There is also tremendous emotional gravity around our knowledge that world leaders in America, Russia and even North Korea have the power to launch a nuclear attack. Musing about a president’s access to the nuclear codes, Henderson manages to co-mingle our consideration of this awesome destructive power in his hands with its tragic and very human consequences by citing a jaw-dropping proposal that was made early in the Cold War:
[I]nstead of having launch codes in an attaché case carried by a young officer constantly at the President’s side, the codes [could] be surgically implanted in a capsule beneath the officer’s heart. Then if the President decided that the murder of tens of millions of people was necessary, he would himself have to access the codes by using a butcher’s knife to gouge out the young man’s heart.
For me, anyway, the wonders (like this) that Henderson describes are always on the cusp of lapsing into deep and uncontrollable awe. While becoming more mindful of the wonders around you may be exactly what you need to counter your screens’ addictive attractions, what makes his book so fascinating is its many invitations to get lost in contemplations that are so much bigger than yourself.
The Awesome Edge
Some really interesting things can happen when you leave the familiar behind and inhabit—if only in your mind for a limited time—what lies beyond it.
Victor Turner called this a liminal space, where the reality between the familiar and the unfamiliar tend to blur. From looking at rites of passage or transition rituals in many cultures—such as transforming a boy into man—Turner believed that when you are at the tipping point between one state and another, the dividing line between your individuality and a wider sense of shared meaning gets blurred. You are not only a boy, but also a vital part of a tribe. Not one organism, but united with the entire natural world.
It’s very trippy stuff, but Turner also argues that liminal spaces provide access to thoughts and emotions that can’t be accessed in any other way.
I had one of those experiences several years ago, when I left my freshman year in college for bootcamp in the Coast Guard. One of the short stories in my book describes the edge of my known world this way:
The Coast Guard’s training center juts into the Atlantic churn at the tip of New Jersey, and its southwest watch station sits on a ghostly beachhead whose brow meets the whitecaps when the moon is out. The watcher’s charge is to look out for anyone who is trying to infiltrate our clambake (or escape from it) when a gate of sorts opens between the fence that extends to the high water mark and the retreating tide.

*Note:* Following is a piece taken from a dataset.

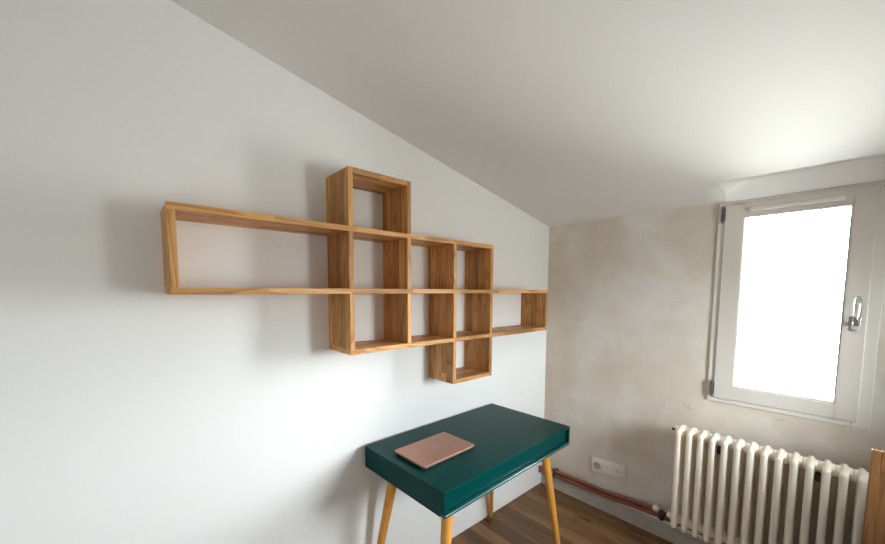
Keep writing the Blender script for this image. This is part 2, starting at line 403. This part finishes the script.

During my duties at this station during “the mid-watch” from 2-6 a.m. one February morning, I could see:
the stern markers of passing trawlers, somebody on watch there too. There were buoys in the straits, candles that I’d learn to keep to my right when following a channel. Under the torn up dark there were even planes on their way to Newark or Philly, their taillights dipping beneath the clouds and their pilots looking down to see where the water turned to land.
I was sick, sleep deprived, feeling sorry for myself, 19 and wondering what I had to hold onto. I knew where I was coming from, but not what I wanted to go back to.
You have to go out—sometimes very far out—and experience something like awe before you can come back in to reassemble the pieces. It may be the only way to refresh what’s really important.
Place Settings for Awe
Shortly after this post, I am flying out for a week in Rome.
I’ve experienced place-induced awe more than once when travelling.
Looking out over the rooftops in East Jerusalem, descending the slick rocks behind a waterfall in Venezuela, drowning in the flower clogged prairie of western Colorado in late June. I’ve also experienced it in Rome. Like Jerusalem, it’s a place where one layer of history is piled on top of another while at the same time it is intensely lived in—through daily use—by everyone who’s there now.
Because they are living so hard and so well, no one in Rome is interested in turning the city into a theme park, so the immensity of time and lived experience is almost everywhere.
I can’t believe how much I’m looking forward to the pageant of it, the food, and the vistas that keep opening up and down its seven famous hills. When the jet lag has been slept away, or maybe while I’m still in its hazy focus, I might even feel its special kind of awe again.